From grass-fed beef to lab-grown meat, "ethical" meat is pitched as a solution to our food system's problems. Here's why it can't work.
I disagree with my friend and journalist Leighton Woodhouse on many
things: policing, homelessness, and appropriate responses to climate
change. But one of the most surprising disagreements that was
revealed, in a conversation we had this weekend, was on the question
of “ethical” meat.
Leighton is a dedicated animal rights supporter. He’s covered some
of the most important issues relating to the movement in the past
decade, from so-called ag-gag laws, which make it a crime to take
photographs in factory farms, to the rising use of civil
disobedience to bring attention to animal abuse.
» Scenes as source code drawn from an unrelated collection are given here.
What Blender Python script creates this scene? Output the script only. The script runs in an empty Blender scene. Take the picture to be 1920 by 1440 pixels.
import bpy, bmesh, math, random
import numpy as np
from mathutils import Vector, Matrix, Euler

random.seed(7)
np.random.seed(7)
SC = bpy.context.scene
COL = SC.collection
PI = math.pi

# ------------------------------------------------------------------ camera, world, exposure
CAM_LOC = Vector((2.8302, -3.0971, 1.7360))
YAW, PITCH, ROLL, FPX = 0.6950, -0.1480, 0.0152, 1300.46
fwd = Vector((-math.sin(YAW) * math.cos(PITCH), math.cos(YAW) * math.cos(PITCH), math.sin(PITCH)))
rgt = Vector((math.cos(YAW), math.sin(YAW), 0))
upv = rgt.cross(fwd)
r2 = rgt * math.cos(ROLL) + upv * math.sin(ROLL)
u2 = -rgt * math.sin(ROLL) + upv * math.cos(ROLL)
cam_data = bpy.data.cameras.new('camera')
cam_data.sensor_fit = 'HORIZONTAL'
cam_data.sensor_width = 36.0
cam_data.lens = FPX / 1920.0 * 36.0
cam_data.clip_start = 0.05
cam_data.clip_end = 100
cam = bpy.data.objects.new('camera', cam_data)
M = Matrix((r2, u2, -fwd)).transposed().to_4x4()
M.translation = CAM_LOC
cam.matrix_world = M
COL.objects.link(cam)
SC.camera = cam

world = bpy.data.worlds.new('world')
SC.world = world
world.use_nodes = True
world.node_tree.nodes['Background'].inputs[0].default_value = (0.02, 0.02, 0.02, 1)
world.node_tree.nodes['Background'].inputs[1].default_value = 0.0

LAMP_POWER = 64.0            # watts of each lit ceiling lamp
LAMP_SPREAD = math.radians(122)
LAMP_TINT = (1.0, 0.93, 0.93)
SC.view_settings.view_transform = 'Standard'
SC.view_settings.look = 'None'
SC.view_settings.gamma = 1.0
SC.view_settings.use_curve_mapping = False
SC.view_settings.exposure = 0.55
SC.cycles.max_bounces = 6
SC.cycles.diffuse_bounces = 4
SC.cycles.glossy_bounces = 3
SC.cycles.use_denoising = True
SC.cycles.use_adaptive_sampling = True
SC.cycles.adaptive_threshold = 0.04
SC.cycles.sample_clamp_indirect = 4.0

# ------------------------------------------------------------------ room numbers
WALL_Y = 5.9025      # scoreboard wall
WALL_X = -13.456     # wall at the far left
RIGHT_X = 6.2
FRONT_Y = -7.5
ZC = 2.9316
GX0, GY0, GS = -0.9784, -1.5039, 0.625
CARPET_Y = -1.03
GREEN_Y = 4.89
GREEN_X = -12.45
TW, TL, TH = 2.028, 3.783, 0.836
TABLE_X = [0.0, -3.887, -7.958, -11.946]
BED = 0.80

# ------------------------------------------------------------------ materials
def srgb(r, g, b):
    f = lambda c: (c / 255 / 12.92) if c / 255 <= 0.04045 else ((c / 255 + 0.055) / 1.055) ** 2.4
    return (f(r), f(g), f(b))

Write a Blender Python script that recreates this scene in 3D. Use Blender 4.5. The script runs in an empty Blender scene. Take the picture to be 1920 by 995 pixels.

To this day, one of
my favorite all-time videos on animal rights is a profile Leighton
did of Priya Sawhney, a dear friend who has co-founded multiple
organizations with me, and who personifies the rising boldness of
the movement.
Lab-grown meat won’t solve the many other ways that animals are exploited: for their fur, as experiments, or as nuisances to be exterminated in the wild. I have said before that, while my current focus is factory farming, I have bigger fish to save. The suffering of a single species of deep sea animal, the bristlemouth fish, probably outweighs all the animals killed in factory farms in a single year.